Your statement that Jeremiah alludes to the advent of the Messiah in the verse "It is a time of trouble unto Jacob" (30:7) is incorrect, for it needs must refer to the war of Gog and Magog which will take place some time after the arrival of the Messiah. Neither the fall of Giron Gate16 nor similar omens portent the oncoming of the Messiah. Some of the supposed prophetic signs are mistakenly ascribed to the sages, while others owe their origin to figures of speech and enigmatic sayings of the rabbis, which should not be taken literally.

You mention that a certain man in one of the cities of Yemen pretends that he is the Messiah.17 As I live, I am not surprised at him or at his followers, for I have no doubt that he is mad and a sick person should not be rebuked or reproved for an illness brought on by no fault of his own. Neither am I surprised at his votaries, for they were persuaded by him because of their sorry plight, their ignorance of the importance and high rank of the Messiah, and their mistaken comparison of the Messiah with the son of the Mahdi [the belief in] whose rise they are witnessing. But I am astonished that you, a scholar who has studied carefully the doctrines of the rabbis, are inclined to repose faith in him. Do you not know, my brother, that the Messiah is a very eminent prophet, more illustrious than all the prophets after Moses? Do you not know that a false pretender to prophecy is liable to capital punishment, for having arrogated to himself unwarranted distinction, just as the person who prophesies in the name of idols is put to death, as we read in Scripture "But the prophet that shall speak a word presumptuously in My name, which I have not commanded him to speak, or that shall speak in the name of other gods, that same prophet shall die." (Deuteronomy 18:20). What better evidence is there of his mendacity, than his very pretensions to be the Messiah.

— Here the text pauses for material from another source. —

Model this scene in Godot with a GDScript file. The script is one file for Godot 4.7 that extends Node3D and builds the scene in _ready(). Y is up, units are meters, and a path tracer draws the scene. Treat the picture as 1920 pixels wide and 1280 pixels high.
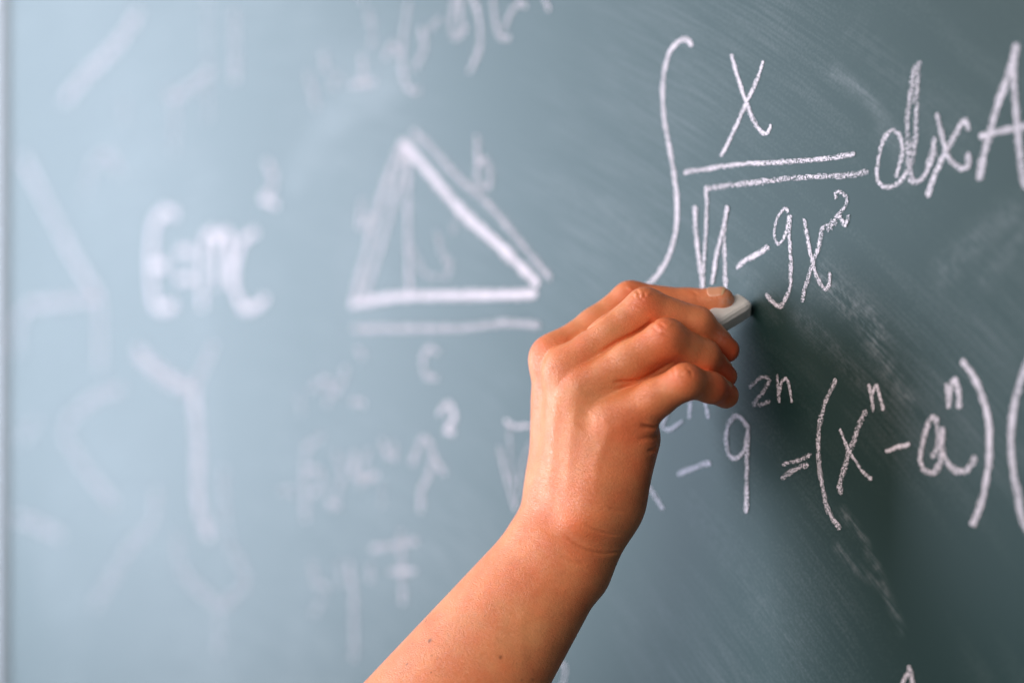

How odd is your remark about this man, that he is renowned for his meekness and a little wisdom, as if these were indeed the attributes of the Messiah. Do these characteristics make him a Messiah? You were beguiled by him because you have not considered the pre-eminence of the Messiah, the manner and place of his appearance, and the marks whereby he is to be identified. The Messiah, indeed, ranks after Moses in eminence and distinction, and God has bestowed some gifts upon him which he did not bestow upon Moses, as may be gathered from the following verses: "His delight shall be in the fear of the Lord." (Isaiah 11:3). "The Spirit of the Lord shall rest upon him." (11:2). "And Righteousness shall be the girdle of his loins." (11:5). Six appellations were divinely conferred upon him as the following passage indicates: "For a child is born unto us, and a son is given unto us, and the government is upon his shoulder, and he is called Pele, Yoetz, el, Gibbor, Abiad, Sar-Shalom." (Isaiah 9:5). And another verse alluding to the


15That is, 1210 C.E.

16A famous gate of Damascus, cf. Brüll, Jahrbücher, II, 1876, pp. 197-198.

17For a letter on the Imprisonment and Execution of a Pseudo-Messiah in Yemen, see M. S. Adler 4011, Catalogue, p. 153.